A falta de informação e conhecimento de outras personagens, não apenas no que diz respeito ao movimento feminista, pode retratar um grande problema da região: a dificuldade de acesso à cultura. Cláudia reclama, e muito, sobre os obstáculos para se locomover a um teatro, museu ou cinema. Caso fosse prefeita, afirma que sua primeira medida seria reverter essa situação na Brasilândia e em outros lugares periféricos, com a criação de casas de cultura com eventos gratuitos, para que o povo pudesse ter acesso a música, arte e cinema. Além disso, também criaria centros de computação para que as pessoas aprendessem a trabalhar com a internet e a tecnologia. Ou seja, programas que atendam tanto a parte profissional, quanto estrutural e cultural. A futura jornalista é apenas mais uma jovem da Brasilândia com grandes anseios. Trabalha duro e sofre com as condições de transporte e segurança da região. Inúmeras vezes teve que passar a madrugada no ponto de ônibus, pois não existem frotas noturnas nos bairros mais afastados do centro. Sem iluminação decente ou policiamento, cada pessoa que passa perto dela nesses momentos já faz com que seu coração dispare de medo. Com apenas 23 anos seu coração deveria disparar por conta de amores, paixões, adrenalina... não por um descaso do governo.

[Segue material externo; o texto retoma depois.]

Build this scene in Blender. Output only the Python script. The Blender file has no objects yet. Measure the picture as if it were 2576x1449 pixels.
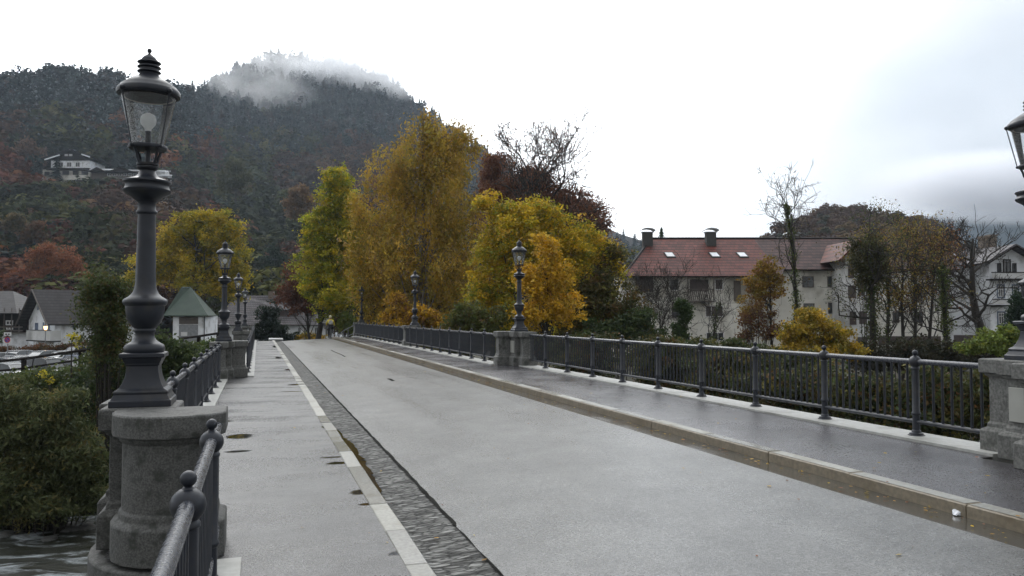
import bpy, math, random
import numpy as np
from mathutils import Vector, Matrix, noise as mnoise

# ------------------------------------------------------------------ camera, world, sun, exposure
SC = bpy.context.scene
COL = SC.collection
R = math.radians
EYE = 1.84
F = 1983.0                      # focal length in pixels of a 2576 px wide picture
PITCH = R(2.065)
TH = R(17.84)                   # direction of the bridge, left of the view direction
c_, s_ = math.cos(TH), math.sin(TH)

cam_d = bpy.data.cameras.new('camera')
cam = bpy.data.objects.new('camera', cam_d)
COL.objects.link(cam)
cam_d.sensor_width = 36.0
cam_d.lens = 36.0 * F / 2576.0
cam_d.clip_start = 0.05
cam_d.clip_end = 9000
cam.location = (0, 0, EYE)
cam.rotation_euler = (R(90) + PITCH, 0, 0)
SC.camera = cam

def pixdir(px, py):
    a = (px - 1288) / F; b = (724.5 - py) / F
    return Vector((a, math.cos(PITCH) - b * math.sin(PITCH), math.sin(PITCH) + b * math.cos(PITCH)))

SUN_EL, SUN_AZ = R(36), R(-24)   # azimuth from the view direction, left negative
world = bpy.data.worlds.new('World'); SC.world = world
world.use_nodes = True
nt = world.node_tree; nt.nodes.clear()
N = nt.nodes.new; L = nt.links.new
out = N('ShaderNodeOutputWorld'); bg = N('ShaderNodeBackground'); bg.inputs['Strength'].default_value = 0.1
sky = N('ShaderNodeTexSky'); sky.sky_type = 'NISHITA'; sky.sun_disc = False
sky.sun_elevation = SUN_EL; sky.sun_rotation = SUN_AZ
tc = N('ShaderNodeTexCoord')
mp = N('ShaderNodeMapping'); mp.inputs['Scale'].default_value = (1.3, 1.3, 3.0); mp.inputs['Location'].default_value = (0.3, 0.1, 0.0)
L(tc.outputs['Generated'], mp.inputs['Vector'])
n1 = N('ShaderNodeTexNoise'); n1.inputs['Scale'].default_value = 2.2; n1.inputs['Detail'].default_value = 5; n1.inputs['Roughness'].default_value = 0.45
L(mp.outputs['Vector'], n1.inputs['Vector'])
def wmath(op, a, b=None, c=None, clamp=False):
    m = N('ShaderNodeMath'); m.operation = op; m.use_clamp = clamp
    for i, v in enumerate((a, b, c)):
        if v is None: continue
        if isinstance(v, (int, float)): m.inputs[i].default_value = v
        else: L(v, m.inputs[i])
    return m.outputs[0]
def spot(px, py, inner, outer):
    "soft patch of cloud round a direction of the sky: 1 at the centre, 0 outside"
    d = N('ShaderNodeVectorMath'); d.operation = 'DOT_PRODUCT'
    L(tc.outputs['Generated'], d.inputs[0]); d.inputs[1].default_value = pixdir(px, py).normalized()
    mr = N('ShaderNodeMapRange'); mr.interpolation_type = 'SMOOTHSTEP'
    mr.inputs['From Min'].default_value = math.cos(R(outer)); mr.inputs['From Max'].default_value = math.cos(R(inner))
    L(d.outputs['Value'], mr.inputs['Value'])
    return mr.outputs['Result']
nz = wmath('SUBTRACT', n1.outputs['Fac'], 0.5)
g1 = spot(3300, 620, 4, 34)         # grey side of the sky, to the right
g2 = spot(2330, 395, 0, 13)          # darker patches in it
g3 = spot(2640, 470, 1, 11)
g4 = spot(2480, 150, 1, 14)
dark = wmath('MULTIPLY', g1, 0.25)
dark = wmath('MULTIPLY_ADD', g2, 0.09, dark)
dark = wmath('MULTIPLY_ADD', g3, 0.04, dark)
dark = wmath('MULTIPLY_ADD', g4, 0.0, dark)
dark = wmath('MULTIPLY_ADD', wmath('MULTIPLY', nz, 0.9), wmath('ADD', g1, 0.12), dark)
bright = wmath('SUBTRACT', 1.05, dark)
bright = wmath('MAXIMUM', bright, 0.3)
# thin cloud in front where the sun stands behind it, thick cloud overhead and behind
def lobe(el, az, inner, outer):
    d = N('ShaderNodeVectorMath'); d.operation = 'DOT_PRODUCT'; L(tc.outputs['Generated'], d.inputs[0])
    d.inputs[1].default_value = (math.sin(R(az)) * math.cos(R(el)), math.cos(R(az)) * math.cos(R(el)), math.sin(R(el)))
    m = N('ShaderNodeMapRange'); m.interpolation_type = 'SMOOTHSTEP'; m.inputs['From Min'].default_value = math.cos(R(outer)); m.inputs['From Max'].default_value = math.cos(R(inner))
    L(d.outputs['Value'], m.inputs['Value']); return m.outputs['Result']
front = wmath('MULTIPLY_ADD', lobe(15, -10, 48, 125), 0.50, 0.50)
glow = wmath('MULTIPLY', lobe(38, -16, 4, 46), 2.2)
cr = N('ShaderNodeMix'); cr.data_type = 'RGBA'
cr.inputs[6].default_value = (9.5, 9.8, 10.4, 1); cr.inputs[7].default_value = (13.5, 13.6, 13.6, 1)
mr = N('ShaderNodeMapRange'); mr.inputs['From Min'].default_value = 0.45; mr.inputs['From Max'].default_value = 1.0
L(bright, mr.inputs['Value']); L(mr.outputs['Result'], cr.inputs[0])
sc = N('ShaderNodeVectorMath'); sc.operation = 'SCALE'; L(cr.outputs[2], sc.inputs[0]); L(wmath('MULTIPLY', wmath('ADD', bright, glow), front), sc.inputs['Scale'])
mx = N('ShaderNodeMix'); mx.data_type = 'RGBA'; mx.inputs[0].default_value = 0.94
L(sky.outputs['Color'], mx.inputs[6]); L(sc.outputs['Vector'], mx.inputs[7])
L(mx.outputs[2], bg.inputs['Color']); L(bg.outputs['Background'], out.inputs['Surface'])

sun_d = bpy.data.lights.new('sun', 'SUN'); sun_d.energy = 0.5; sun_d.angle = R(18); sun_d.color = (1.0, 0.96, 0.9)
sun = bpy.data.objects.new('sun', sun_d); COL.objects.link(sun)
sdir = Vector((math.sin(SUN_AZ) * math.cos(SUN_EL), math.cos(SUN_AZ) * math.cos(SUN_EL), math.sin(SUN_EL)))
sun.rotation_euler = (-sdir).to_track_quat('-Z', 'Y').to_euler()

SC.view_settings.view_transform = 'Standard'
SC.view_settings.look = 'None'
SC.view_settings.exposure = 0.0
SC.view_settings.gamma = 1.0
SC.render.engine = 'CYCLES'
SC.cycles.use_denoising = True
SC.cycles.max_bounces = 8
SC.cycles.transparent_max_bounces = 16
SC.cycles.volume_bounces = 5
SC.cycles.volume_step_rate = 1.0
SC.cycles.volume_max_steps = 128

# ------------------------------------------------------------------ helpers
def W(px, py, Y):
    "world point seen at that place of the picture at depth Y"
    d = pixdir(px, py); k = Y / d.y
    return Vector((d.x * k, Y, EYE + d.z * k))

def B(u, t, z=0.0):
    "bridge coordinates: u across (right), t along, z up"
    return Vector((c_ * u - s_ * t, s_ * u + c_ * t, z))

def ut(X, Y):
    return c_ * X + s_ * Y, -s_ * X + c_ * Y

class MB:
    def __init__(s): s.v = []; s.f = []; s.uv = []
    def add(s, vs, fs):
        b = len(s.v); s.v.extend([tuple(v) for v in vs]); s.f.extend([tuple(b + i for i in f) for f in fs]); return s
    def box(s, x0, x1, y0, y1, z0, z1):
        return s.add([(x0,y0,z0),(x1,y0,z0),(x1,y1,z0),(x0,y1,z0),(x0,y0,z1),(x1,y0,z1),(x1,y1,z1),(x0,y1,z1)],
                     [(0,3,2,1),(4,5,6,7),(0,1,5,4),(1,2,6,5),(2,3,7,6),(3,0,4,7)])
    def prism(s, poly, z0, z1, z1s=None):
        n = len(poly)
        vs = [(p[0], p[1], z0) for p in poly] + [(p[0], p[1], z1) for p in poly]
        return s.add(vs, [tuple(range(n))[::-1], tuple(range(n, 2*n))] + [(i, (i+1) % n, n + (i+1) % n, n + i) for i in range(n)])
    def loft(s, rings, cap=True):
        n = len(rings[0]); b = []
        for r in rings: b.extend(r)
        fs = []
        for k in range(len(rings) - 1):
            for i in range(n):
                j = (i + 1) % n
                fs.append((k*n+i, k*n+j, (k+1)*n+j, (k+1)*n+i))
        if cap:
            fs.append(tuple(range(n))[::-1]); fs.append(tuple(range((len(rings)-1)*n, len(rings)*n)))
        return s.add(b, fs)
    def lathe(s, prof, n=20, cx=0, cy=0, a0=0.0, cap=True):
        return s.loft([[(cx + r*math.cos(a0 + 2*math.pi*i/n), cy + r*math.sin(a0 + 2*math.pi*i/n), z) for i in range(n)] for r, z in prof], cap)
    def square(s, prof, cx=0, cy=0):
        return s.lathe([(r * math.sqrt(2), z) for r, z in prof], 4, cx, cy, math.pi/4)
    def ball(s, c, r, n=14, m=8):
        return s.lathe([(max(1e-4, r*math.sin(math.pi*k/m)), c[2] - r*math.cos(math.pi*k/m)) for k in range(m+1)], n, c[0], c[1])
    def tube(s, pts, rad, n=8, cap=True):
        pts = [Vector(p) for p in pts]; rings = []
        for i, p in enumerate(pts):
            d = (pts[min(i+1, len(pts)-1)] - pts[max(i-1, 0)])
            if d.length < 1e-9: d = Vector((0,0,1))
            d.normalize()
            a = d.orthogonal().normalized() if i == 0 else (a - d * a.dot(d)).normalized()
            b = d.cross(a); r = rad[i] if isinstance(rad, (list, tuple)) else rad
            rings.append([tuple(p + (a*math.cos(2*math.pi*k/n) + b*math.sin(2*math.pi*k/n)) * r) for k in range(n)])
        return s.loft(rings, cap)
    def quad(s, a, b, c, d, uv=None):
        s.add([a, b, c, d], [(0,1,2,3)])
        return s
    def mesh(s, name, m, smooth=40):
        me = bpy.data.meshes.new(name); me.from_pydata(s.v, [], s.f); me.update()
        if m is not None: me.materials.append(m)
        if smooth:
            me.shade_smooth(); me.set_sharp_from_angle(angle=R(smooth))
        return me
    def build(s, name, m, parent=None, smooth=40, bevel=0):
        o = bpy.data.objects.new(name, s.mesh(name, m, smooth)); COL.objects.link(o)
        if parent: o.parent = parent
        if bevel:
            md = o.modifiers.new('bevel', 'BEVEL'); md.width = bevel; md.segments = 2; md.limit_method = 'ANGLE'
        return o

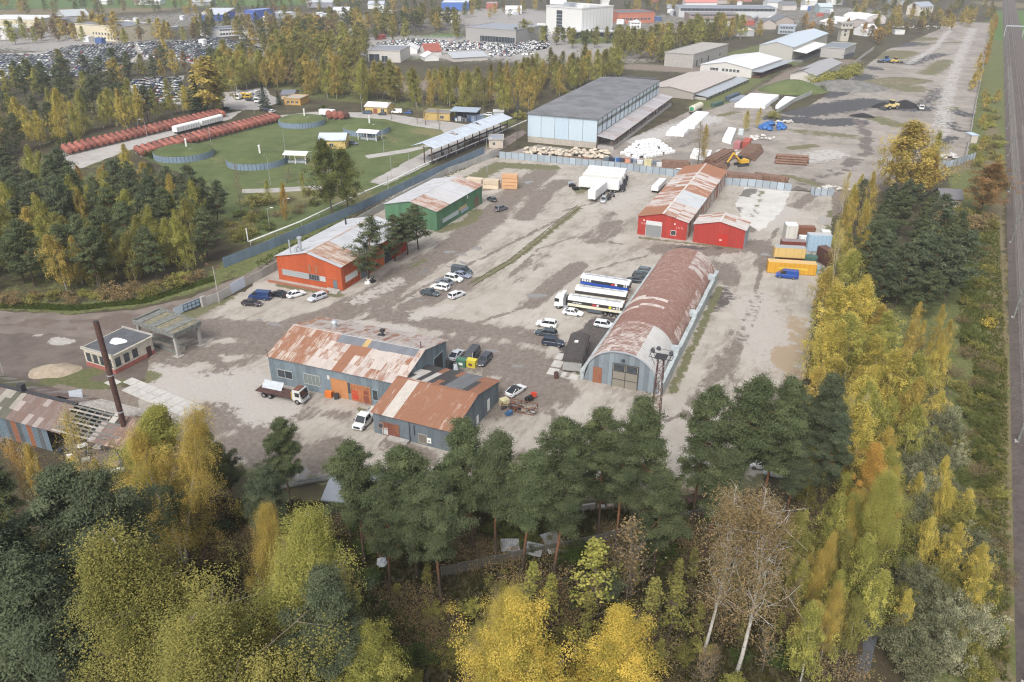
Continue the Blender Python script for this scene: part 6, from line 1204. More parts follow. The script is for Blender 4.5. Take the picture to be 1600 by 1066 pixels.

A Brasilândia é muito querida pelas entrevistadas, uma vez que, segundo as mulheres, as acolheu em São Paulo. Joana, uma das entrevistadas que vive na região há mais tempo, explica: "O que eu mais gosto são as pessoas, o local, o bairro mesmo. Tem um clima de comunidade.". Cada ruga no rosto de uma senhora ou cada covinha no sorriso de uma jovem marcam o trajeto percorrido por elas em seus anos de vivência no distrito, do qual, hoje, elas fazem parte. Suas histórias são permeadas de vivências boas, ruins, sofridas, mas principalmente de muita, muita alegria de viver. São tantas Cláudias, Joanas, Marias, Cíceras... tantas mulheres com grandes sonhos e histórias, que merecem apenas receber a devida atenção a elas e ao lugar onde moram.